Recount ordered for Dosanjh's Vancouver South riding
Last Updated: Thursday, October 16, 2008 | 5:43 PM PT
CBC News
Liberal Ujjal Dosanjh was elected to Parliament in both the 2004 and 2006 elections. He fought a nail-biter of a race on Tuesday. (CBC) Elections Canada has ordered a judicial recount of votes in the riding of Vancouver South, where incumbent Liberal MP Ujjal Dosanjh won a close race on Tuesday's federal election.
When electoral officials validated the results on Wednesday, the difference between the two leading candidates was officially 33 votes, less than one one-thousandth of the 42,076 ballots cast, an Elections Canada news release said Thursday.
Under the Canada Elections Act, a judicial recount is automatically required for such a narrow difference in vote totals, Elections Canada said.

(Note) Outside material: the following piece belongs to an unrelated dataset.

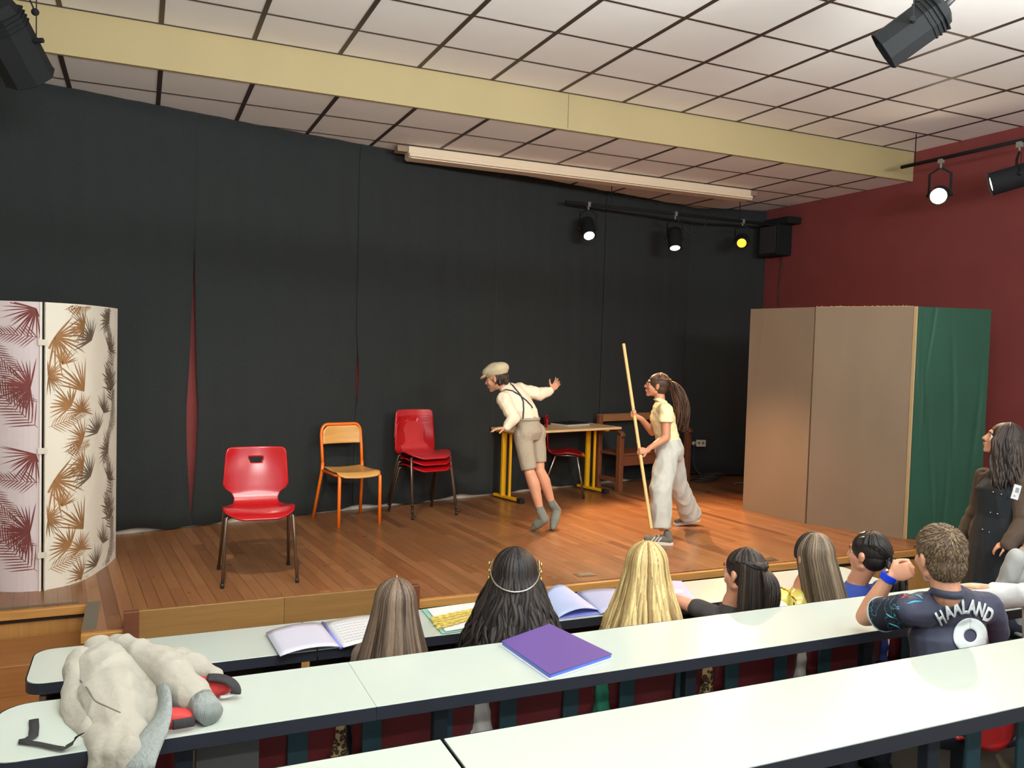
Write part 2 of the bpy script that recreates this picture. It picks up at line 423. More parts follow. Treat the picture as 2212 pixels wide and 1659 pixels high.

As results came in on election night, Dosanjh trailed Conservative candidate Wai Young through the evening, but he overtook her at the end. Those initial, unofficial results showed the former B.C. premier taking 16,774 votes to Young's 15,995 after all 184 polls had reported.
But Wednesday's validated results give Dosanjh 16,101 ballots to Young's 16,068. Elections Canada did not explain the change.
A B.C. Supreme Court judge will conduct the recount, and the results will be revealed to the public after it is completed.
Judicial recounts do not deal with any issue other than how a ballot should be counted and the totals, according to Elections Canada's website.
Concerns about fraud and irregularities in the electoral process must be addressed through a contested election application.
Dosanjh was elected as a Liberal in both the 2004 and 2006 national campaigns. Before turning to federal politics, he was a provincial New Democrat and B.C. premier.